Requirement:
Each entry below is to be given again word for word, with no pictures.

Records:
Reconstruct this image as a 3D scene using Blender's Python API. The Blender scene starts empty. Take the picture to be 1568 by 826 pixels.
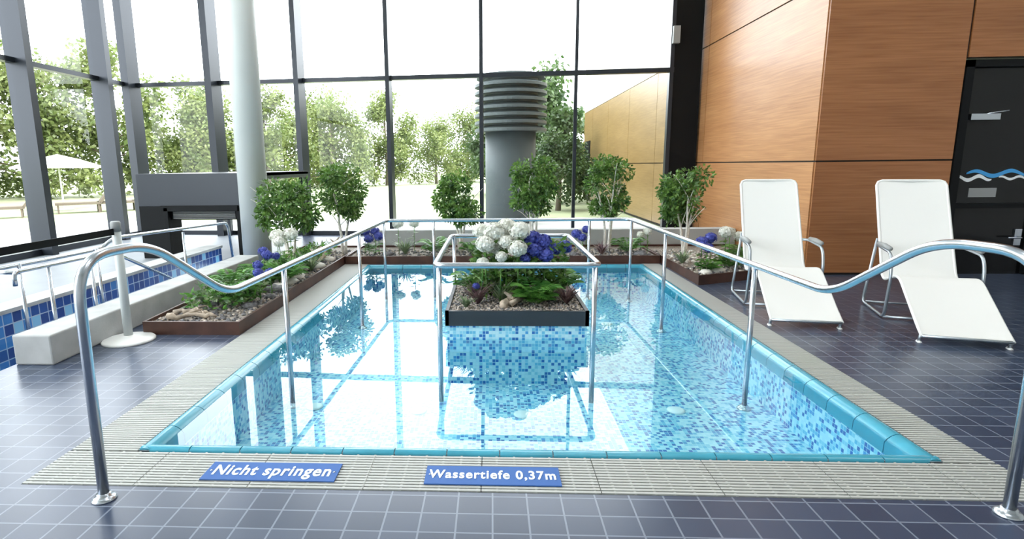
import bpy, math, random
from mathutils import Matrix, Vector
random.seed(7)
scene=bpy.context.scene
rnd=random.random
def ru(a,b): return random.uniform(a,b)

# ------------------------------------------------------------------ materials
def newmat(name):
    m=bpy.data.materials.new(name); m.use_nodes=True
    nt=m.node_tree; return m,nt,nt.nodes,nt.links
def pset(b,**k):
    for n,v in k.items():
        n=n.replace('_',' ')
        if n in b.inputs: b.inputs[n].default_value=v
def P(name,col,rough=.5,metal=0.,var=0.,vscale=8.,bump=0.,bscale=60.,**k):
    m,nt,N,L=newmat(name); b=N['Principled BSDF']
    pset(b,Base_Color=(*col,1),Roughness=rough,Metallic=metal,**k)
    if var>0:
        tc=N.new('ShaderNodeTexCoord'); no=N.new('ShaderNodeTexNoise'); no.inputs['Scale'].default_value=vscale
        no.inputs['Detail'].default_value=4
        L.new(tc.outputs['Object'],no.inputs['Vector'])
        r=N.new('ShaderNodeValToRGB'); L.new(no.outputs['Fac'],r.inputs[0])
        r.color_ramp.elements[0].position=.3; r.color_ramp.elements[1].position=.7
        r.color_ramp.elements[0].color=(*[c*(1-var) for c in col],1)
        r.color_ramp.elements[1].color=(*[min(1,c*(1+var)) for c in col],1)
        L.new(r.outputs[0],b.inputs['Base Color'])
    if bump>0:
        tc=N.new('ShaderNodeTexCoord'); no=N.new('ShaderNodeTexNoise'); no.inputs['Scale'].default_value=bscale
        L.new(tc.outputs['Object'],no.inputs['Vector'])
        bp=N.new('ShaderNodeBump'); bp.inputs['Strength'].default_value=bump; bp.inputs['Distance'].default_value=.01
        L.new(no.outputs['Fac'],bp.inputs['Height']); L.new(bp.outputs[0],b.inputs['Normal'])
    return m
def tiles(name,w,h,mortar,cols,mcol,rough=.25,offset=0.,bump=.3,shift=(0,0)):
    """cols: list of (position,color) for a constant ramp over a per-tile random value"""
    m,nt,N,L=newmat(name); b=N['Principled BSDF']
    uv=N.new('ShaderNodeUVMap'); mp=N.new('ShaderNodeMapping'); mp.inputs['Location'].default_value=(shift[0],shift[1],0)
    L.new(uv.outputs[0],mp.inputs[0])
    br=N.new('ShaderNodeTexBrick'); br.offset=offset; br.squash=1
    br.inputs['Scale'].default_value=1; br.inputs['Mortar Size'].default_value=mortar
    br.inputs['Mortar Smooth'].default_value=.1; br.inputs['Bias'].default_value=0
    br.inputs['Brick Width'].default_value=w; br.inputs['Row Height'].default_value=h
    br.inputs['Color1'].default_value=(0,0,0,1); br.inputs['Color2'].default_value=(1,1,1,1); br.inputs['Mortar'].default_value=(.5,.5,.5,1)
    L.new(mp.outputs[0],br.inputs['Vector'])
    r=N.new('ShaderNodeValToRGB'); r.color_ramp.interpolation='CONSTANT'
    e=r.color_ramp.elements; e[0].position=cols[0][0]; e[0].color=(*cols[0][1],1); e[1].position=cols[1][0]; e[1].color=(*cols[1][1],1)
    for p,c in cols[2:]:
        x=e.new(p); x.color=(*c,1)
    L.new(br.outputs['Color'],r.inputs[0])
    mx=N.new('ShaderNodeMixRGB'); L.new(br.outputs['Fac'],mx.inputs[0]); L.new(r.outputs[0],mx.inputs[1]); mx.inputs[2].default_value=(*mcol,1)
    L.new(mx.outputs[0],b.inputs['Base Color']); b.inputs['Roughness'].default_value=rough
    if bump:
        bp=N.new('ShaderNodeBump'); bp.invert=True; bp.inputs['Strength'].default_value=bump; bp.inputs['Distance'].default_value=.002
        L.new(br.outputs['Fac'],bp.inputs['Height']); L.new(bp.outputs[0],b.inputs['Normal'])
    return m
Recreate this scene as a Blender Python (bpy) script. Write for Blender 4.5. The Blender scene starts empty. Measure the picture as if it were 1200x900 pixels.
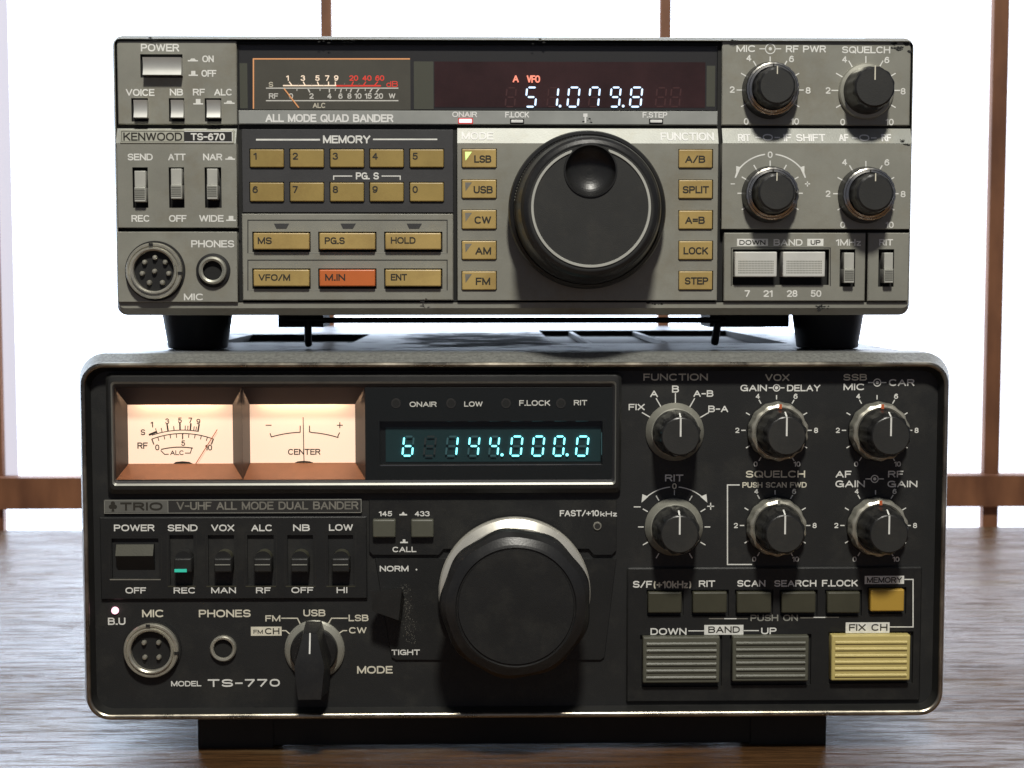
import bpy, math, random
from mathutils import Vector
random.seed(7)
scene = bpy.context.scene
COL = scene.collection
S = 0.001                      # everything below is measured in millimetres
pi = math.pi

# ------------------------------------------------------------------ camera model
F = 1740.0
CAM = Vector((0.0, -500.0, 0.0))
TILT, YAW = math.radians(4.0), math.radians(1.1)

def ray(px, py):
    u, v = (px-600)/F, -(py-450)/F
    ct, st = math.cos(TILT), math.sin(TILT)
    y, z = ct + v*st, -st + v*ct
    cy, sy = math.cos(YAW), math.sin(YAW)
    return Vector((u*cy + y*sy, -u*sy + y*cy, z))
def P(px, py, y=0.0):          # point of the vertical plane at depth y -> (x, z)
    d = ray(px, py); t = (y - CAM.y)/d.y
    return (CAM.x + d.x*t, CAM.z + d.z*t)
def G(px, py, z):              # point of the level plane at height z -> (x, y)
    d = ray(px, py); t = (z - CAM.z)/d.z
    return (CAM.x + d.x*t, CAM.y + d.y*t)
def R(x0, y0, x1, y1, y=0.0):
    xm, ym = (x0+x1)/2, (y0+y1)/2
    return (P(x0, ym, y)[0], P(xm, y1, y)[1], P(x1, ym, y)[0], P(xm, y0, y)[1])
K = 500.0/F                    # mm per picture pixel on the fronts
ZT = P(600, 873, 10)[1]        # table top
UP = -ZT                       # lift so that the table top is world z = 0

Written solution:
Reconstruct this image as a 3D scene using Blender's Python API. The Blender scene starts empty. Take the picture to be 1568 by 826 pixels.
import bpy, math, random
from mathutils import Matrix, Vector
random.seed(7)
scene=bpy.context.scene
rnd=random.random
def ru(a,b): return random.uniform(a,b)

# ------------------------------------------------------------------ materials
def newmat(name):
    m=bpy.data.materials.new(name); m.use_nodes=True
    nt=m.node_tree; return m,nt,nt.nodes,nt.links
def pset(b,**k):
    for n,v in k.items():
        n=n.replace('_',' ')
        if n in b.inputs: b.inputs[n].default_value=v
def P(name,col,rough=.5,metal=0.,var=0.,vscale=8.,bump=0.,bscale=60.,**k):
    m,nt,N,L=newmat(name); b=N['Principled BSDF']
    pset(b,Base_Color=(*col,1),Roughness=rough,Metallic=metal,**k)
    if var>0:
        tc=N.new('ShaderNodeTexCoord'); no=N.new('ShaderNodeTexNoise'); no.inputs['Scale'].default_value=vscale
        no.inputs['Detail'].default_value=4
        L.new(tc.outputs['Object'],no.inputs['Vector'])
        r=N.new('ShaderNodeValToRGB'); L.new(no.outputs['Fac'],r.inputs[0])
        r.color_ramp.elements[0].position=.3; r.color_ramp.elements[1].position=.7
        r.color_ramp.elements[0].color=(*[c*(1-var) for c in col],1)
        r.color_ramp.elements[1].color=(*[min(1,c*(1+var)) for c in col],1)
        L.new(r.outputs[0],b.inputs['Base Color'])
    if bump>0:
        tc=N.new('ShaderNodeTexCoord'); no=N.new('ShaderNodeTexNoise'); no.inputs['Scale'].default_value=bscale
        L.new(tc.outputs['Object'],no.inputs['Vector'])
        bp=N.new('ShaderNodeBump'); bp.inputs['Strength'].default_value=bump; bp.inputs['Distance'].default_value=.01
        L.new(no.outputs['Fac'],bp.inputs['Height']); L.new(bp.outputs[0],b.inputs['Normal'])
    return m
def tiles(name,w,h,mortar,cols,mcol,rough=.25,offset=0.,bump=.3,shift=(0,0)):
    """cols: list of (position,color) for a constant ramp over a per-tile random value"""
    m,nt,N,L=newmat(name); b=N['Principled BSDF']
    uv=N.new('ShaderNodeUVMap'); mp=N.new('ShaderNodeMapping'); mp.inputs['Location'].default_value=(shift[0],shift[1],0)
    L.new(uv.outputs[0],mp.inputs[0])
    br=N.new('ShaderNodeTexBrick'); br.offset=offset; br.squash=1
    br.inputs['Scale'].default_value=1; br.inputs['Mortar Size'].default_value=mortar
    br.inputs['Mortar Smooth'].default_value=.1; br.inputs['Bias'].default_value=0
    br.inputs['Brick Width'].default_value=w; br.inputs['Row Height'].default_value=h
    br.inputs['Color1'].default_value=(0,0,0,1); br.inputs['Color2'].default_value=(1,1,1,1); br.inputs['Mortar'].default_value=(.5,.5,.5,1)
    L.new(mp.outputs[0],br.inputs['Vector'])
    r=N.new('ShaderNodeValToRGB'); r.color_ramp.interpolation='CONSTANT'
    e=r.color_ramp.elements; e[0].position=cols[0][0]; e[0].color=(*cols[0][1],1); e[1].position=cols[1][0]; e[1].color=(*cols[1][1],1)
    for p,c in cols[2:]:
        x=e.new(p); x.color=(*c,1)
    L.new(br.outputs['Color'],r.inputs[0])
    mx=N.new('ShaderNodeMixRGB'); L.new(br.outputs['Fac'],mx.inputs[0]); L.new(r.outputs[0],mx.inputs[1]); mx.inputs[2].default_value=(*mcol,1)
    L.new(mx.outputs[0],b.inputs['Base Color']); b.inputs['Roughness'].default_value=rough
    if bump:
        bp=N.new('ShaderNodeBump'); bp.invert=True; bp.inputs['Strength'].default_value=bump; bp.inputs['Distance'].default_value=.002
        L.new(br.outputs['Fac'],bp.inputs['Height']); L.new(bp.outputs[0],b.inputs['Normal'])
    return m
Recreate this scene as a Blender Python (bpy) script. Write for Blender 4.5. The Blender scene starts empty. Measure the picture as if it were 1200x900 pixels.
import bpy, math, random
from mathutils import Vector
random.seed(7)
scene = bpy.context.scene
COL = scene.collection
S = 0.001                      # everything below is measured in millimetres
pi = math.pi

# ------------------------------------------------------------------ camera model
F = 1740.0
CAM = Vector((0.0, -500.0, 0.0))
TILT, YAW = math.radians(4.0), math.radians(1.1)

def ray(px, py):
    u, v = (px-600)/F, -(py-450)/F
    ct, st = math.cos(TILT), math.sin(TILT)
    y, z = ct + v*st, -st + v*ct
    cy, sy = math.cos(YAW), math.sin(YAW)
    return Vector((u*cy + y*sy, -u*sy + y*cy, z))
def P(px, py, y=0.0):          # point of the vertical plane at depth y -> (x, z)
    d = ray(px, py); t = (y - CAM.y)/d.y
    return (CAM.x + d.x*t, CAM.z + d.z*t)
def G(px, py, z):              # point of the level plane at height z -> (x, y)
    d = ray(px, py); t = (z - CAM.z)/d.z
    return (CAM.x + d.x*t, CAM.y + d.y*t)
def R(x0, y0, x1, y1, y=0.0):
    xm, ym = (x0+x1)/2, (y0+y1)/2
    return (P(x0, ym, y)[0], P(xm, y1, y)[1], P(x1, ym, y)[0], P(xm, y0, y)[1])
K = 500.0/F                    # mm per picture pixel on the fronts
ZT = P(600, 873, 10)[1]        # table top
UP = -ZT                       # lift so that the table top is world z = 0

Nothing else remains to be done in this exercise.